→ Task instructions
Skip all pictures, then copy the lines from the start of the data through the line with "col = scene.collection", keeping both ends.

════════════════════

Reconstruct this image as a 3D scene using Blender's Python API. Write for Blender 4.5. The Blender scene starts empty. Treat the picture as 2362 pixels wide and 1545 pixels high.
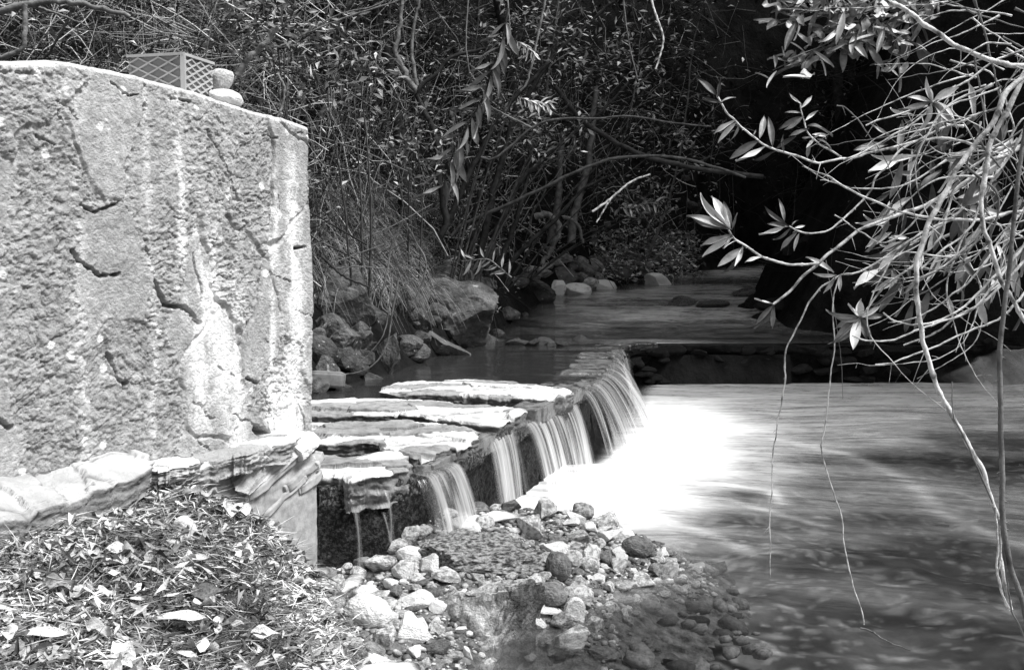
import bpy, bmesh, math, random
import numpy as np
from mathutils import Vector, Matrix, Euler

random.seed(7)
RNG = np.random.default_rng(7)
scene = bpy.context.scene
col = scene.collection

# ------------------------------------------------------------------ camera
F = 2500.0            # focal length in photo pixels (photo is 2362 wide)
CAMZ = 1.4
TH = math.atan(172.5 / F)
FWD = np.array([0, math.cos(TH), -math.sin(TH)])
UPV = np.array([0, math.sin(TH), math.cos(TH)])
RGT = np.array([1.0, 0, 0])
CAM = np.array([0, 0, CAMZ])
cd = bpy.data.cameras.new("camera")
cam = bpy.data.objects.new("camera", cd)
col.objects.link(cam)
cd.sensor_width = 36.0
cd.lens = 36.0 * F / 2362.0
cd.clip_start = 0.05
cd.clip_end = 600
cam.location = CAM
cam.rotation_euler = (math.pi / 2 - TH, 0, 0)
scene.camera = cam

# ------------------------------------------------------------------ light
SUNDIR = Vector((0.50, -0.20, 0.84)).normalized()
world = bpy.data.worlds.new("World")
scene.world = world
world.use_nodes = True
wn = world.node_tree
wn.nodes.clear()
sky = wn.nodes.new("ShaderNodeTexSky")
sky.sky_type = 'NISHITA'
sky.sun_disc = False
sky.sun_elevation = math.asin(SUNDIR.z)
sky.sun_rotation = math.atan2(SUNDIR.x, SUNDIR.y)
tobw = wn.nodes.new("ShaderNodeRGBToBW")
bg = wn.nodes.new("ShaderNodeBackground")
bg.inputs[1].default_value = 0.12
wo = wn.nodes.new("ShaderNodeOutputWorld")
wn.links.new(sky.outputs[0], tobw.inputs[0])
wn.links.new(tobw.outputs[0], bg.inputs[0])
wn.links.new(bg.outputs[0], wo.inputs[0])
sd = bpy.data.lights.new("sun", 'SUN')
sd.energy = 3.2
sd.angle = math.radians(22)
sd.color = (1, 1, 1)
sun = bpy.data.objects.new("sun", sd)
col.objects.link(sun)
sun.rotation_euler = SUNDIR.to_track_quat('Z', 'Y').to_euler()
scene.view_settings.view_transform = 'Standard'
scene.view_settings.look = 'None'
scene.view_settings.exposure = 1.05
scene.view_settings.gamma = 1.0
scene.view_settings.use_curve_mapping = False
scene.cycles.use_denoising = True
scene.cycles.max_bounces = 6
scene.cycles.transparent_max_bounces = 16

# ------------------------------------------------------------------ pixel -> place
def ray(px, py):
    return FWD + RGT * ((px - 1181.0) / F) + UPV * ((772.5 - py) / F)
def at(px, py, Y):
    r = ray(px, py)
    return CAM + r * (Y / r[1])
def onz(px, py, z):
    r = ray(px, py)
    return CAM + r * ((z - CAMZ) / r[2])

# ------------------------------------------------------------------ noise
def _hash(ix, iy, iz, seed):
    h = (ix.astype(np.int64) * 374761393 + iy.astype(np.int64) * 668265263 + iz.astype(np.int64) * 2147483647 + seed * 974634599) & 0xffffffff
    h = ((h ^ (h >> 13)) * 1274126177) & 0xffffffff
    h = ((h ^ (h >> 16)) * 2246822519) & 0xffffffff
    h ^= h >> 15
    return (h & 0xffffff).astype(np.float64) / 0xffffff
def vnoise(p, seed=0):
    p = np.asarray(p, float)
    i = np.floor(p)
    f = p - i
    f = f * f * f * (f * (f * 6 - 15) + 10)
    ix, iy, iz = i[:, 0], i[:, 1], i[:, 2]
    o = 0
    for dx in (0, 1):
        wx = f[:, 0] if dx else 1 - f[:, 0]
        for dy in (0, 1):
            wy = f[:, 1] if dy else 1 - f[:, 1]
            for dz in (0, 1):
                wz = f[:, 2] if dz else 1 - f[:, 2]
                o = o + wx * wy * wz * _hash(ix + dx, iy + dy, iz + dz, seed)
    return o * 2 - 1
def fbm(p, octv=4, seed=0, gain=0.5, lac=2.03):
    p = np.asarray(p, float)
    a, s, t = 1.0, 0, 0
    for k in range(octv):
        s = s + a * vnoise(p, seed + k * 17)
        t += a
        a *= gain
        p = p * lac + 13.7
    return s / t
def p3(*c):
    return np.stack([np.ravel(np.broadcast_to(x, np.shape(c[0]))).astype(float) for x in c], 1)
def worley(x, y, seed=0):
    ix, iy = np.floor(x), np.floor(y)
    f1 = np.full(x.shape, 9.0); f2 = np.full(x.shape, 9.0); cid = np.zeros(x.shape)
    cx = np.zeros(x.shape); cy = np.zeros(x.shape)
    z = np.zeros(x.shape)
    for dx in (-1, 0, 1):
        for dy in (-1, 0, 1):
            jx, jy = ix + dx, iy + dy
            ax = jx + 0.1 + 0.8 * _hash(jx, jy, z, seed)
            ay = jy + 0.1 + 0.8 * _hash(jx, jy, z + 1, seed)
            d = np.hypot(x - ax, y - ay)
            h = _hash(jx, jy, z + 2, seed)
            near = d < f1
            f2 = np.where(near, f1, np.minimum(f2, d))
            cid = np.where(near, h, cid); cx = np.where(near, ax, cx); cy = np.where(near, ay, cy)
            f1 = np.where(near, d, f1)
    return f1, f2, cid, x - cx, y - cy
def sstep(a, b, x):
    t = np.clip((x - a) / (b - a), 0, 1)
    return t * t * (3 - 2 * t)

# ------------------------------------------------------------------ mesh helpers
def mk_mesh(name, V, Fa, smooth=True, attrs=None):
    V = np.asarray(V, np.float32).reshape(-1, 3)
    Fa = np.asarray(Fa, np.int32)
    k = Fa.shape[1]
    me = bpy.data.meshes.new(name)
    me.vertices.add(len(V))
    me.vertices.foreach_set("co", V.ravel())
    me.loops.add(Fa.size)
    me.loops.foreach_set("vertex_index", Fa.ravel())
    me.polygons.add(len(Fa))
    me.polygons.foreach_set("loop_start", np.arange(0, Fa.size, k, dtype=np.int32))
    me.polygons.foreach_set("loop_total", np.full(len(Fa), k, np.int32))
    me.update(calc_edges=True)
    me.polygons.foreach_set("use_smooth", np.full(len(Fa), smooth))
    for an, av in (attrs or {}).items():
        av = np.asarray(av, np.float32)
        if av.ndim == 1:
            a = me.attributes.new(an, 'FLOAT', 'POINT')
            a.data.foreach_set("value", av)
        else:
            a = me.attributes.new(an, 'FLOAT_VECTOR', 'POINT')
            a.data.foreach_set("vector", av.ravel())
    return me
def wmat(p):
    m = p.matrix_basis.copy()
    return m if p.parent is None else wmat(p.parent) @ p.matrix_parent_inverse @ m
def link(name, me, mat=None, parent=None, loc=None):
    o = bpy.data.objects.new(name, me)
    col.objects.link(o)
    if mat is not None and me is not None and len(me.materials) == 0:
        me.materials.append(mat)
    if loc is not None:
        o.location = loc
    if parent is not None:
        o.parent = parent
        o.matrix_parent_inverse = wmat(parent).inverted()
    return o
def obj(name, V, Fa, mat, parent=None, base=None, smooth=True, attrs=None):
    V = np.asarray(V, float).reshape(-1, 3)
    if base is not None:
        V = V - np.asarray(base)
    return link(name, mk_mesh(name, V, Fa, smooth, attrs), mat, parent, None if base is None else Vector(base))
def tag(o, label=None, cat=None, group=None, kind=None):
    if label: o['label'] = label
    if cat: o['category'] = cat
    if group: o['group'] = group
    if kind: o['kind'] = kind
    return o
def empty(name, loc, label, cat, group=None):
    o = bpy.data.objects.new(name, None)
    col.objects.link(o)
    o.location = Vector(loc)
    o.empty_display_size = 0.1
    return tag(o, label, cat, group)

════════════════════

→ Complete output
Reconstruct this image as a 3D scene using Blender's Python API. Write for Blender 4.5. The Blender scene starts empty. Treat the picture as 2362 pixels wide and 1545 pixels high.
import bpy, bmesh, math, random
import numpy as np
from mathutils import Vector, Matrix, Euler

random.seed(7)
RNG = np.random.default_rng(7)
scene = bpy.context.scene
col = scene.collection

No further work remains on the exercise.